Il faut donc qu’ils le troublent. Nécessairement. Ce régime du gouvernement des partis porte le trouble en son mécanisme essentiel et, pour ainsi dire, dans les entrailles.
À l’agitation religieuse créée par Ferry succéda le scandale wilsonien ; au wilsonisme, le boulangisme ; à Boulanger, le Panama ; au Panama, les anarchistes ; aux bombes anarchistes, l’affaire Dreyfus ; je ne sais pas du tout ce qui succédera. Mais l’Affaire, quelle qu’elle soit, est fatale. En bon citoyen, je la redoute de tout mon cœur ; mais, en citoyen réfléchi, je la prévois et j’en avertis les bons citoyens.
Une seule chose est nécessaire : nous apprêter à mettre à profit cette inévitable occasion.
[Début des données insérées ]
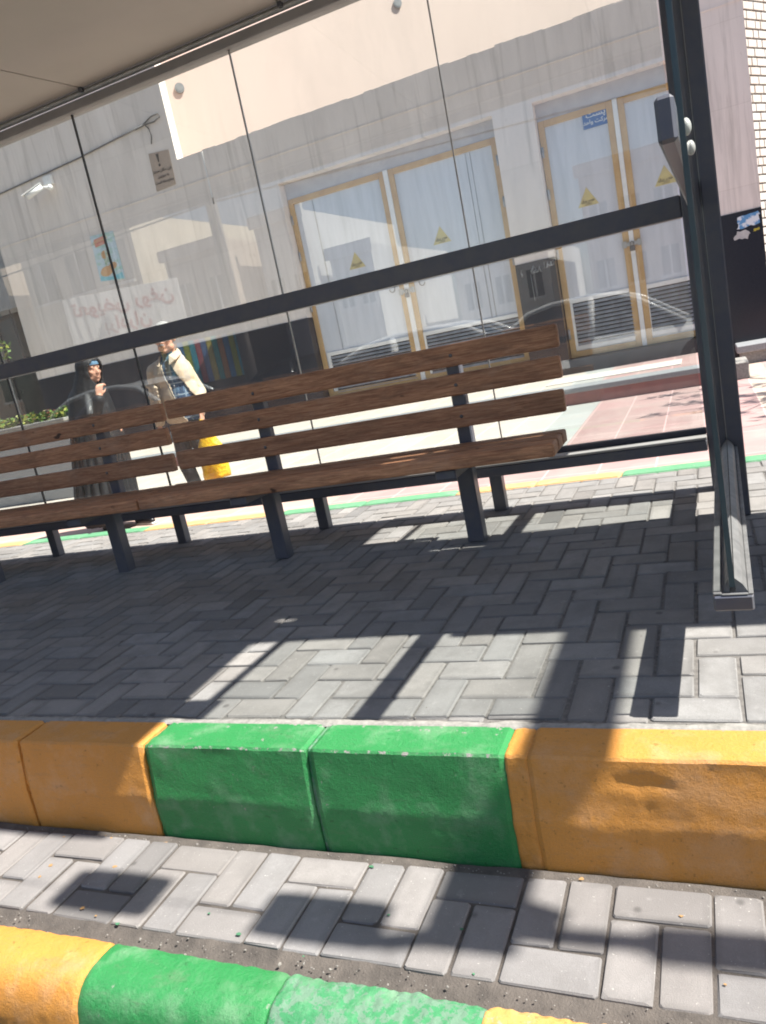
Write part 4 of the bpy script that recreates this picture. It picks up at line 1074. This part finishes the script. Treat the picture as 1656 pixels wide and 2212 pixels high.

Dans huit jours, dans huit mois, ce soir ou l’an prochain, il faut bien qu’elle se présente.
La religion de la République a rendu l’âme depuis longtemps. Par habitude, on s’est résigné au fait républicain. Mais, au cours des précédentes affaires, il fut toujours une heure où la colère et l’inquiétude aiguisant le bon sens public, les citoyens voyaient le fond de l’absurdité du régime. Ils auraient applaudi le premier Monk qui l’eût mis à bas. Pourquoi Monk n’a-t-il pas bougé s’il existait ?
Il existait déjà en 1889. Par la déposition d’un témoin oculaire (et quel témoin ! Maurice Barrès, dans L’Appel au Soldat), nous savons quels ont été les touchants scrupules du Monk d’alors. Il s’appelait Georges-Ernest Boulanger.
« L’âme droite, honnête et naïve du général Boulanger garde des préjugés d’éducation. Il se rappelle que son père récitait les invectives de Victor Hugo contre l’homme du Deux Décembre. Il redoute les jugements des rédacteurs de l’histoire. »
Et Barrès ajoute que son héros faiblit « faute d’une doctrinequi le soutienne ». Eh bien ! cette doctrine, on l’élabore en ce moment : on en sature le cerveau de Monk de demain. Une ligne tombant sous les yeux de cet homme peut suffire à l’illuminer. Or, nous nous attachons à multiplier les lumières.
Il sait l’art militaire. Nous lui enseignons les principes de toute haute organisation politique.